El papa Francisco tiene prisa y
se le nota. En dos de sus más reciente intervenciones públicas, el discurso a
la curia del pasado Enero y la homilía dirigida a los nuevos cardenales (y
sobre todo a los que ya lo eran) la pasada semana, no ha dudado en utilizar ese
concepto del que tantas implicaciones se derivan en la actualidad política y
social española, casta. Y no lo ha hecho para resaltar la pureza, virtuosidad u
honestidad en la iglesia, si no para remarcar la carga más peyorativa de la
prosapia en que algunos han acabado convirtiéndola. Las cuentas en el HSBC de
las Religiosas de San José y la mudanza del cardenal Rouco Varela a un ático de
lujo valorado en más de un millón y medio de euros, son sólo los dos últimos
ejemplos de los modos y maneras de esa ralea tan dañina que se ha instaurado en
la iglesia española durante los últimos decenios.

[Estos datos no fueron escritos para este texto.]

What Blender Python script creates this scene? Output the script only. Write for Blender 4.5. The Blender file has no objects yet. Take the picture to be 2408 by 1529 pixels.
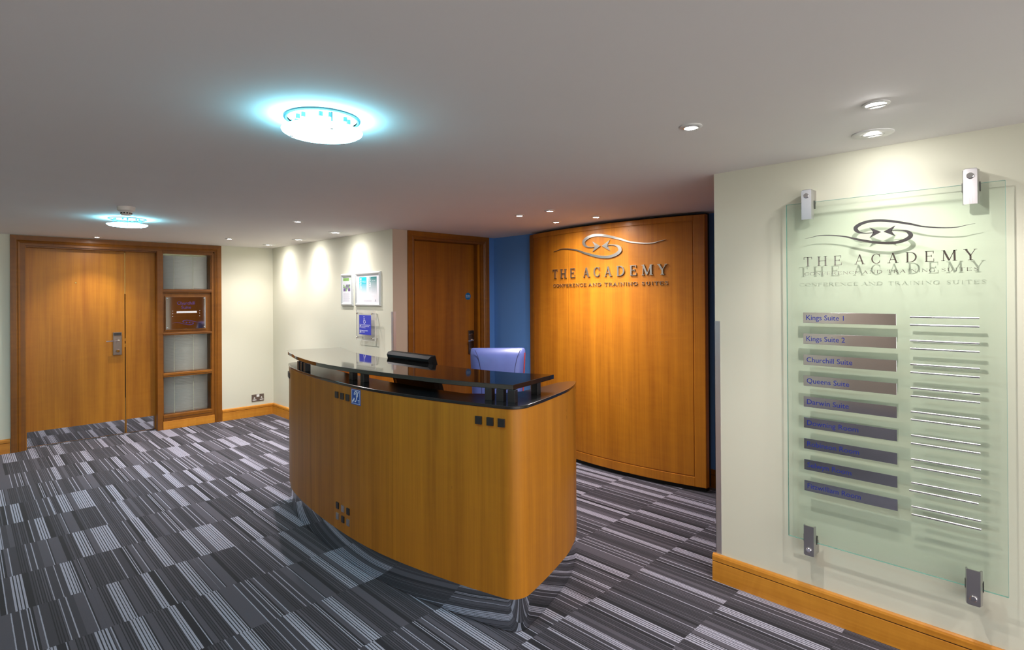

Sin haberse cumplido aún dos años
de su elección, Francisco hace crujir cada vez con más estrépito los viejos
andamiajes sobre los que se apoyaban las estructuras envejecidas del Vaticano y
que conformaban a su vez los cimientos de algunas iglesias nacionales, entre
ellas la española. Esas estructuras de gobierno de la iglesia han escuchado
palabras de gran dureza que nunca antes habían imaginado escuchar de un
pontífice, aunque se siguen aferrando al dogma como salvaguarda de su autoridad
eclesial. Pero ese empeño de Francisco en soltar lastre de tantas adherencias
doctrinales y renovar nuestro yo interior desde la vuelta a lo más profundo del
Evangelio de Jesús, trae consigo nuevos aires que aunque algunos se empeñen en
solapar pergeñan una cierta melodía de cambio. De la comodidad de los palacios
a la intemperie del camino; del enrocamiento en la dinámica de no perder a los de
“dentro”, a la lógica integradora de identificarse con los que se sienten “perdidos”;
de la doctrina al evangelio; de la neutralidad, la asepsia y la indiferencia al
riesgo, el compromiso y la incondicionalidad gratuita.
El propio Francisco lo ha dicho
muy claramente: “En el Evangelio de los marginados se juega nuestra
credibilidad”. El catolicismo se está jugando volver a conectar con la
sociedad, porque la opción por los empobrecidos, y no otra, es la realidad que
hará creíble a la Iglesia en este tercer milenio.